When I first read Janet Mock’s affecting 2014 memoir of coming out as trans, Redefining Realness, I felt a similar frisson. Here was a story about someone like me, told directly, with striking candor, and defiant in its proclamations about both the pains and pleasures of transitioning. Mock’s book was one of the first works I read by an openly trans writer, and it opened my world. That she had also had to navigate the world as a curly-haired, nonwhite woman made Redefining Realness feel all the more essential.
For the poet Kokumo—black, trans, intersex, femme—art works when it is true. “Sometimes the honesty is loud,” she told the nonbinary poet and activist Noa/h Fields in 2017. “Sometimes the honesty has to be heard.

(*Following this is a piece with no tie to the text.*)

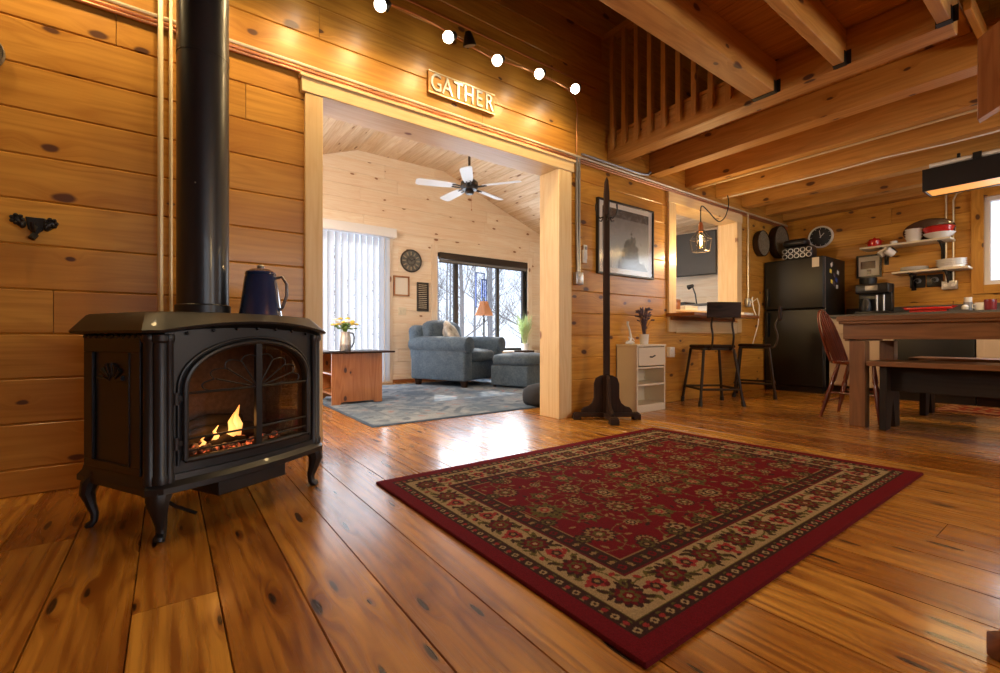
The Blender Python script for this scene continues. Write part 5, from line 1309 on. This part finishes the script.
# floor lamp
FL = thing('floor_lamp', 'floor lamp with an amber tapered shade beside the armchair', 'lamp', (3.95, 5.82, 0))
mb = MB(); mb.lathe([(0, 0), (.13, 0), (.13, .015), (.05, .03), (.02, .05), (0, .05)], (0, 0, 0), 28); mb.build('base', M['blackm'], FL)
mb = MB(); mb.lathe([(.014, .04), (.014, .4), (.022, .42), (.014, .44), (.014, .9), (.02, .92), (.012, .94), (.008, 1.24), (.014, 1.25), (.0, 1.27)], (0, 0, 0), 16); mb.build('pole', M['blackm'], FL)
mb = MB()
n = 6; prof = [(.155, .985), (.115, 1.07), (.085, 1.13), (.07, 1.20)]; vs = []; fs = []
for r_, z in prof:
    for k in range(24):
        a = 2 * PI * k / 24; q = a % (PI / 3) - PI / 6; rr_ = r_ * (math.cos(PI / 6) / math.cos(q)) * 1.03
        vs.append((rr_ * math.cos(a), rr_ * math.sin(a), z))
for i in range(3):
    for k in range(24): fs.append((i * 24 + k, i * 24 + (k + 1) % 24, (i + 1) * 24 + (k + 1) % 24, (i + 1) * 24 + k))
mb.add(vs, fs); mb.build('lamp_shade', M['shade'], FL, recalc=False, smooth=20)
mb = MB(); mb.ball((0, 0, 1.07), .028, .028, .04); mb.build('bulb', emit('lamp bulb', (1, .7, .35), .5), FL)
SCt = thing('window_ornament', 'blue rectangular glass ornament hanging in the picture window', 'ornament', (4.06, LW - .05, 1.40))
def rect(mb, x0, x1, z0, z1, w=.009):
    mb.box(x0, x1, -.006, .006, z0, z0 + w); mb.box(x0, x1, -.006, .006, z1 - w, z1); mb.box(x0, x0 + w, -.006, .006, z0, z1); mb.box(x1 - w, x1, -.006, .006, z0, z1)
mb = MB(); rect(mb, -.11, .06, -.28, .28, .014); mb.build('outer_frame', M['blue'], SCt)
mb = MB(); rect(mb, .0, .10, -.34, .18, .02); mb.build('inner_frame', M['blue'], SCt)
mb = MB(); mb.tube([(-.02, 0, .28), (-.01, 0, .38)], .002, 5); mb.build('hanging_wire', M['blackm'], SCt)
# side table with pitcher
SD = thing('side_table', 'low honey pine side table with open shelves and flowers on top', 'side table', (1.48, 4.62, 0))
mb = MB(); mb.rbox(-.33, .36, -.33, .34, .495, .512, .005); mb.build('tabletop', M['darkwood'], SD)
for (y0, y1) in ((-.275, -.255), (.26, .28)):
    mb = MB(); mb.prism([(-.245, 0), (-.18, 0), (-.15, .03), (.15, .03), (.18, 0), (.245, 0), (.245, .495), (-.245, .495)], y0, y1, 'xz')
    mb.build('end_panel', M['sidet'], SD, bevel=.002)
mb = MB(); mb.box(-.235, .235, -.255, .26, .10, .118); mb.build('shelf', M['pine_mid'], SD); mb = MB(); mb.box(-.235, .235, -.255, .26, .29, .305); mb.build('shelf', M['pine_mid'], SD)
PT = thing('pitcher', 'galvanised metal pitcher holding yellow flowers on the side table', 'pitcher', (1.425, 4.55, .512))
mb = MB(); mb.lathe([(0, 0), (.052, 0), (.055, .008), (.055, .06), (.056, .065), (.055, .07), (.052, .13), (.042, .165), (.046, .19), (.044, .19), (.038, .165), (.0, .16)], (0, 0, 0), 28); mb.build('body', M['steel'], PT)
mb = MB(); mb.tube([(.044, 0, .18), (.075, 0, .175), (.088, 0, .14), (.085, 0, .08), (.065, 0, .04), (.053, 0, .035)], .007, 8); mb.build('handle', M['blackm'], PT)
BQ = thing('flower_bouquet', 'bunch of yellow flowers with green leaves in the metal pitcher', 'flowers', (1.425, 4.55, .69))
mb = MB(); sprigs(mb, 26, .06, .14, .10, .003, 12)
rr = random.Random(9)
for k in range(40):
    a = rr.random() * 6.3; q = rr.random() * .10; mb.ball((q * math.cos(a), q * math.sin(a), .04 + rr.random() * .06), .02, .012, .008, 6, 4)
mb.build('foliage', M['green'], BQ)
for k in range(18):
    a = k * 2.4; q = .035 + .085 * (k / 18) ** .6; z = .10 + .055 * rr.random() - q * .2
    mb = MB(); 
    for j in range(6): mb.ball((q * math.cos(a) + .014 * math.cos(j * 1.05), q * math.sin(a) + .014 * math.sin(j * 1.05), z), .012, .012, .009, 6, 4)
    mb.ball((q * math.cos(a), q * math.sin(a), z + .007), .008, .008, .008, 6, 4)
    mb.build('blossom', M['yellow' if k % 3 else 'china'], BQ, smooth=60)
single('dish', 'flat dark dish on the left of the side table', 'dish', MB().lathe([(0, 0), (.07, 0), (.085, .006), (.08, .008), (0, .004)], (0, 0, 0), 24), 'brownc', (1.32, 4.44, .512))
# wall things
LC = thing('wall_clock', 'round rustic clock with metal numerals ring in the far room', 'clock', (2.855, LW, 1.755))
mb = MB(); mb.lathe([(0, -.01), (.14, -.01), (.155, -.022), (.165, -.015), (.165, 0), (0, 0)], (0, 0, 0), 40, 'y'); mb.build('face', plain('rusty blue clock face', (.12, .12, .11), .6, 0, .4, 14., var=.9), LC)
mb = MB(); mb.tube([(.158 * math.cos(2 * PI * k / 36), -.022, .158 * math.sin(2 * PI * k / 36)) for k in range(37)], .008, 8); mb.tube([(.06 * math.cos(2 * PI * k / 24), -.016, .06 * math.sin(2 * PI * k / 24)) for k in range(25)], .004, 6); mb.build('rim', M['darkm'], LC)
for k in range(12):
    a = k * PI / 6; mb = MB(); mb.box(-.008, .008, -.016, -.010, .085, .135); mb.xf(Matrix.Rotation(a, 4, 'Y')); mb.build('numeral', M['sagec'], LC)
for a, L in ((R(60), .08), (R(-50), .055)): mb = MB(); mb.box(-.004, .004, -.022, -.018, -.015, L); mb.xf(Matrix.Rotation(a, 4, 'Y')); mb.build('hand', M['black'], LC)
def frame(name, label, cat_, x, z, w, h_, b, fm, pm, pat=None):
    t = thing(name, label, cat_, (x, LW, z)); mb = MB()
    for q in ((-w, w, h_ - b, h_), (-w, w, -h_, -h_ + b), (-w, -w + b, -h_ + b, h_ - b), (w - b, w, -h_ + b, h_ - b)): mb.box(q[0], q[1], -.022, 0, q[2], q[3])
    mb.build('frame', fm, t, bevel=.002); mb = MB(); mb.box(-w + b * .8, w - b * .8, -.01, 0, -h_ + b * .8, h_ - b * .8); mb.build('picture_sheet', pm, t)
    if pat:
        mb = MB()
        for k in range(pat): z_ = h_ - b - .02 - (2 * (h_ - b) - .03) * k / pat; mb.box(-w + b + .012, w - b - .012, -.012, -.01, z_ - .006, z_)
        mb.build('printed_line', M['cream'], t)
frame('framed_print', 'square brown frame with a blank beige sheet below the far clock', 'picture', 2.705, 1.38, .122, .145, .024, M['pine_mid'], M['paper'])
frame('framed_verse', 'narrow dark framed sign with pale lines beside the picture window', 'sign', 3.042, 1.243, .093, .212, .014, M['black'], M['darkm'], 13)
t = thing('light_switch', 'ivory double switch plate on the pale wall below the frames', 'switch', (2.72, LW, 1.02))
mb = MB(); mb.rbox(-.06, .06, -.008, 0, -.055, .055, .002); mb.build('plate', M['cream'], t)
for x in (-.025, .025): mb = MB(); mb.box(x - .006, x + .006, -.014, -.008, -.015, .015); mb.build('toggle', M['cream'], t)
# plant on the sill
GP = thing('potted_grass', 'spiky green grass plant in a white pot on the picture window sill', 'potted plant', (4.92, LW - .09, .42))
mb = MB(); mb.lathe([(0, 0), (.055, 0), (.075, .11), (.078, .12), (.07, .12), (.065, .10), (0, .10)], (0, 0, 0), 24); mb.build('pot', M['china'], GP)
mb = MB(); rr = random.Random(2)
for i in range(150):
    a = rr.random() * 2 * PI; s_ = .26 * rr.random() ** .7; h_ = rr.uniform(.3, .60)
    dx, dy = s_ * math.cos(a), s_ * math.sin(a) * .45
    mb.tube([(dx * .1, dy * .1, .1), (dx * .35, dy * .35, .1 + h_ * .5), (dx * .7, dy * .7, .1 + h_ * .85), (dx, dy, .1 + h_ * (1 - s_))], [.003, .0032, .0025, .0005], 4)
tag(mb.build('grass_blades', M['grass'], GP), kind='stuff')
boxthing('wooden_box', 'small brown box on the picture window sill beside the lamp', 'box', 4.23, 4.37, LW - .16, LW - .06, .42, .50, 'pine_mid', 'darkwood')
BG = thing('duffel_bag', 'black soft bag on the floor behind the doorway trim', 'bag', (2.88, 3.24, .0))
mb = MB(); mb.rbox(-.17, .17, -.13, .13, 0, .185, .05, puff=.03); mb.build('body', plain('black bag cloth', (.02, .021, .026), .8, 0, .5, 40.), BG)
mb = MB(); mb.tube(cat([(-.10, -.10, .13), (-.08, -.12, .20), (0, -.10, .235), (.08, -.12, .20), (.10, -.10, .13)]), .008, 8); mb.build('handle', M['black'], BG)
mb = MB(); mb.tube([(-.12, -.155, .12), (.0, -.175, .125), (.12, -.155, .12)], .004, 6); mb.build('zip', M['steelp'], BG)
SPK = boxthing('speaker', 'dark speaker on the floor right of the picture window', 'speaker', 5.25, 5.42, 5.75, 5.92, 0, .52, 'frame_dark', 'black')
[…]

Sometimes the honesty can’t sit quiet.” We have more queer narratives than ever, but we always need more; there are still many people who have no idea what it means to be a trans person (be they binary or non-binary), or to be intersex or asexual or aromantic, no idea that, in other words, a liberated identity resists simple, unchanging binaries—as it should, because the multifariousness of identity mirrors the lovely and curious complexity of life.
We have to fight, so that no administration tries to redefine our reality for unearned political points—not just for trans people, but for anyone who has been marginalized. We need, more than ever, stories of what it is like to be us; we cannot be erased if our stories remain. We need to resist, on and off the page, so that, like Baldwin, we survive, and so that we find a way to keep our lanterns lit, just a little longer, illuming both the beauty of our identities and our paths forward.